▶ _WHAT YOU SHOULD DO_:
Your task is to transcribe, without alteration, the lines from the top of the material below through the line bearing "PI = math.pi", inclusive.

┄┄┄┄┄┄┄┄┄┄

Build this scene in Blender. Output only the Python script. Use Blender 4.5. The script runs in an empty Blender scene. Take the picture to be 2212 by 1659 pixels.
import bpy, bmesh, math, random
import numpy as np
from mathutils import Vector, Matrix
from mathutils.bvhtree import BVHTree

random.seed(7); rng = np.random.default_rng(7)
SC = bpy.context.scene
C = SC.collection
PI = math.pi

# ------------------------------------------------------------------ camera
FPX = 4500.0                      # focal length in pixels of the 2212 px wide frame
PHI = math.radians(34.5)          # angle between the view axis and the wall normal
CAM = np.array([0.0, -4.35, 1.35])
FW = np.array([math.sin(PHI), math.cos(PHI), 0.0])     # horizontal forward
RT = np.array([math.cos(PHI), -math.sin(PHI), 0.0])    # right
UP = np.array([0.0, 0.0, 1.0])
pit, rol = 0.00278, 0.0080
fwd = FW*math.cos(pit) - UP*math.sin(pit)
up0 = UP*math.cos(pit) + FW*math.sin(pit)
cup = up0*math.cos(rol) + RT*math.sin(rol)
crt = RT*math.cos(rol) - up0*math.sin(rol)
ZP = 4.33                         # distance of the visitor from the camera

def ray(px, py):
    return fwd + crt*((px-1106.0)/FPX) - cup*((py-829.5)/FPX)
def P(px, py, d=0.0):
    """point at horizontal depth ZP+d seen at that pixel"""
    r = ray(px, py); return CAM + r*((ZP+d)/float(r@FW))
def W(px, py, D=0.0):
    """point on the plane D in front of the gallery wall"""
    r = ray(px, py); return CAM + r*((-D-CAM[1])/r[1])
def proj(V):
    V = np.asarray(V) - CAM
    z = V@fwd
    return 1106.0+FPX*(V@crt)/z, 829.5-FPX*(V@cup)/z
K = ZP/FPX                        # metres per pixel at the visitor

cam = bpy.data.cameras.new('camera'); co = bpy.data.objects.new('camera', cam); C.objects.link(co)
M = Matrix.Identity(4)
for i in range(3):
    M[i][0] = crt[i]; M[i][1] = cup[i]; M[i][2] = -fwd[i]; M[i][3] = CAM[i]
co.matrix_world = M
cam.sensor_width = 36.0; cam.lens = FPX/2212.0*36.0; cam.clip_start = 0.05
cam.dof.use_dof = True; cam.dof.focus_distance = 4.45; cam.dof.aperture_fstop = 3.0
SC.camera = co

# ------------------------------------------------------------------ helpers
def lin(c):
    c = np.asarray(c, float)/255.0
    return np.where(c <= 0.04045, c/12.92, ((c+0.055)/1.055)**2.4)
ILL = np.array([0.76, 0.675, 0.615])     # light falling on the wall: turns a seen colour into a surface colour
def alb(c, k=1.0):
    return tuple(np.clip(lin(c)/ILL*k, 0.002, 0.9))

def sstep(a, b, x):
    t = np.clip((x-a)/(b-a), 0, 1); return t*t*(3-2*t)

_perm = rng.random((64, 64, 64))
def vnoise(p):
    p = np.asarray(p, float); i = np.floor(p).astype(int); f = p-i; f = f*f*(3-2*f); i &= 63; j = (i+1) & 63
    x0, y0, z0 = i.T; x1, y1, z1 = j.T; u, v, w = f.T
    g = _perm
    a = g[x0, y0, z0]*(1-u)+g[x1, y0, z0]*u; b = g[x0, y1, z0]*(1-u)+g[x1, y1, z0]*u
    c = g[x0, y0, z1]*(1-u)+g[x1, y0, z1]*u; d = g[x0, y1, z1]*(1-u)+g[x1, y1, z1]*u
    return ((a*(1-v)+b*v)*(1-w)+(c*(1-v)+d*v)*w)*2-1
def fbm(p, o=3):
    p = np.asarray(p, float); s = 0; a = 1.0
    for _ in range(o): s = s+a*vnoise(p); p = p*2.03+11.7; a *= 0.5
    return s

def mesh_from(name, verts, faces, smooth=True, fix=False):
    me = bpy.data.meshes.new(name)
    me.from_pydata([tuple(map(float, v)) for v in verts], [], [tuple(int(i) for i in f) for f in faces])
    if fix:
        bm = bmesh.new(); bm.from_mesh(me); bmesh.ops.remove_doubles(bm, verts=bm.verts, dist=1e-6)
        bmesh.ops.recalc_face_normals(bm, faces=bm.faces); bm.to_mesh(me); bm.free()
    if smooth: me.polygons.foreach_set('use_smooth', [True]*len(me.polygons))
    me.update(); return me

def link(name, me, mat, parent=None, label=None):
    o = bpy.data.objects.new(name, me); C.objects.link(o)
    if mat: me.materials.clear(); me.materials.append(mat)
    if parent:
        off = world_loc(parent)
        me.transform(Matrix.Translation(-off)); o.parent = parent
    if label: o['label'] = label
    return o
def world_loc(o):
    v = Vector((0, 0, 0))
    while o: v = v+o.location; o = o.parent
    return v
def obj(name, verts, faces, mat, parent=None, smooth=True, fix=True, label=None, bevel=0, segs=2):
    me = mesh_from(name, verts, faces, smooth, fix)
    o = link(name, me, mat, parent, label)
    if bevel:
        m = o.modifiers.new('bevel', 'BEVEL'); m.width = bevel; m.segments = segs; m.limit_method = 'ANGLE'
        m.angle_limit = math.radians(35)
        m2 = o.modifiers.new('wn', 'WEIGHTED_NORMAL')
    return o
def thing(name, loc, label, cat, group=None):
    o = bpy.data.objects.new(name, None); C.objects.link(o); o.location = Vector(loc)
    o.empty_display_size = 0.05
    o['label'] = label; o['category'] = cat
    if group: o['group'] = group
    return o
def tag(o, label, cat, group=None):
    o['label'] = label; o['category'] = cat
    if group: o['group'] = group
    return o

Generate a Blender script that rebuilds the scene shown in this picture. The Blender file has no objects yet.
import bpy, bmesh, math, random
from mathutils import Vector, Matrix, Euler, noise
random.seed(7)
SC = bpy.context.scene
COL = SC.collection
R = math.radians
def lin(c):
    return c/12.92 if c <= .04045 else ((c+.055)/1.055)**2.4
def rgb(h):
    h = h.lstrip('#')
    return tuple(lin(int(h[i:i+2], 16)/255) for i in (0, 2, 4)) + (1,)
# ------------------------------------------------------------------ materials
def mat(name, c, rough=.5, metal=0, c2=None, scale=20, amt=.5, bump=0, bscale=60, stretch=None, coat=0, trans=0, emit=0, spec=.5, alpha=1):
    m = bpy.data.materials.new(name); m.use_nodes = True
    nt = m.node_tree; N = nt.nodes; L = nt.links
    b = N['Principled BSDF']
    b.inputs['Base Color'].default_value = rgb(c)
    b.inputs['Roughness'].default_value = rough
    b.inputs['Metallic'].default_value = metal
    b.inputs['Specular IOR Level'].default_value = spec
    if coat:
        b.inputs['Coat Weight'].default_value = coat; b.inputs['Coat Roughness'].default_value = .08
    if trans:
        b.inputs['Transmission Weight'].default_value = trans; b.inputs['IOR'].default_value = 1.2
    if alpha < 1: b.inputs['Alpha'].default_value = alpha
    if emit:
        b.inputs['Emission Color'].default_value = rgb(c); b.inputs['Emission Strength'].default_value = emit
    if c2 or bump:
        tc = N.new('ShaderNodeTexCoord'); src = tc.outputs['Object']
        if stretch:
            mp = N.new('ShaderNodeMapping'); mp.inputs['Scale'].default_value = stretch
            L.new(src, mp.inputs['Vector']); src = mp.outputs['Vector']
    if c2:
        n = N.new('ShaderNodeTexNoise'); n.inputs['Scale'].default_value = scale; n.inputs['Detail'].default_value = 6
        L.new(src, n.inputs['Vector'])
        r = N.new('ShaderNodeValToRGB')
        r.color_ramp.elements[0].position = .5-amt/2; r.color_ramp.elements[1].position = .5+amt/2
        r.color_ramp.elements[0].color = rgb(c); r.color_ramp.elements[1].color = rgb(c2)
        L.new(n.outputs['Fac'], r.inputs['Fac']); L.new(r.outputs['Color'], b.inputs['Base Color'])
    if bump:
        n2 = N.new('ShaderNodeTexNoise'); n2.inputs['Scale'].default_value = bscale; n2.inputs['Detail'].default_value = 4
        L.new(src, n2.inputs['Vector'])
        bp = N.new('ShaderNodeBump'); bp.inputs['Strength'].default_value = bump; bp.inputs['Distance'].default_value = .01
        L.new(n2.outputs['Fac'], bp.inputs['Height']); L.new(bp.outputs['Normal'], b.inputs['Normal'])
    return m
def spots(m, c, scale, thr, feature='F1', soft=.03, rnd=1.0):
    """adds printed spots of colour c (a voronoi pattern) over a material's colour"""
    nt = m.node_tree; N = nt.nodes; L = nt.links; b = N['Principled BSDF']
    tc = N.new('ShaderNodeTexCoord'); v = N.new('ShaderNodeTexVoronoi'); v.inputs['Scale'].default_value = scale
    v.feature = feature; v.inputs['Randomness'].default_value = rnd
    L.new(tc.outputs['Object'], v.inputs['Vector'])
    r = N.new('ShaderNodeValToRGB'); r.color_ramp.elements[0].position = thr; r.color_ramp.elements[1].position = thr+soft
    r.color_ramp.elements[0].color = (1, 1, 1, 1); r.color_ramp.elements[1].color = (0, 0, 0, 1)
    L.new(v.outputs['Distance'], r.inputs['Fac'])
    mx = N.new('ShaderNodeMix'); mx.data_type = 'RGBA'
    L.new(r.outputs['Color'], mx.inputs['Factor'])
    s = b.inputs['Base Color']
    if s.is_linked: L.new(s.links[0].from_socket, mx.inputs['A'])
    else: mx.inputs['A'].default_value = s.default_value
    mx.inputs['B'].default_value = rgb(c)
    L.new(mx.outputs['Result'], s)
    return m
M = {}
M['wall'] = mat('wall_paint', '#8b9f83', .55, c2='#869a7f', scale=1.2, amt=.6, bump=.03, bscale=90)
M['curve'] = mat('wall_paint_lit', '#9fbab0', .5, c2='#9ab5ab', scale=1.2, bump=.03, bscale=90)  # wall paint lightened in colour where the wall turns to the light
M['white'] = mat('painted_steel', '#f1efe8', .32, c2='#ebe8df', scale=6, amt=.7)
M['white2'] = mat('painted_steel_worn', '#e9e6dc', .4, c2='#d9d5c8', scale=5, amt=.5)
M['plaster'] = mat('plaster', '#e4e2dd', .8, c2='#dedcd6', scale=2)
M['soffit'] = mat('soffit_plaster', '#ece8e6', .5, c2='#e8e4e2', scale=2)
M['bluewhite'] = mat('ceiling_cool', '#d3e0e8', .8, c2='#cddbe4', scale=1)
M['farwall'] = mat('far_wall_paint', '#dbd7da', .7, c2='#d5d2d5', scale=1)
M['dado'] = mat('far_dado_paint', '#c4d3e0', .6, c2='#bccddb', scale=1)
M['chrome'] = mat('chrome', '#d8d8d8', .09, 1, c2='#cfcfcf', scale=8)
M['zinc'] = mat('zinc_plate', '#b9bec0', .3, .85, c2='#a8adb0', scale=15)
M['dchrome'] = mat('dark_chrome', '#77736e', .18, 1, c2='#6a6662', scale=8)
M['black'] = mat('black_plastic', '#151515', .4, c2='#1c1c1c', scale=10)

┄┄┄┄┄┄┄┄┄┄

▶ _RESULT OF THIS EXERCISE_:
Build this scene in Blender. Output only the Python script. Use Blender 4.5. The script runs in an empty Blender scene. Take the picture to be 2212 by 1659 pixels.
import bpy, bmesh, math, random
import numpy as np
from mathutils import Vector, Matrix
from mathutils.bvhtree import BVHTree

random.seed(7); rng = np.random.default_rng(7)
SC = bpy.context.scene
C = SC.collection
PI = math.pi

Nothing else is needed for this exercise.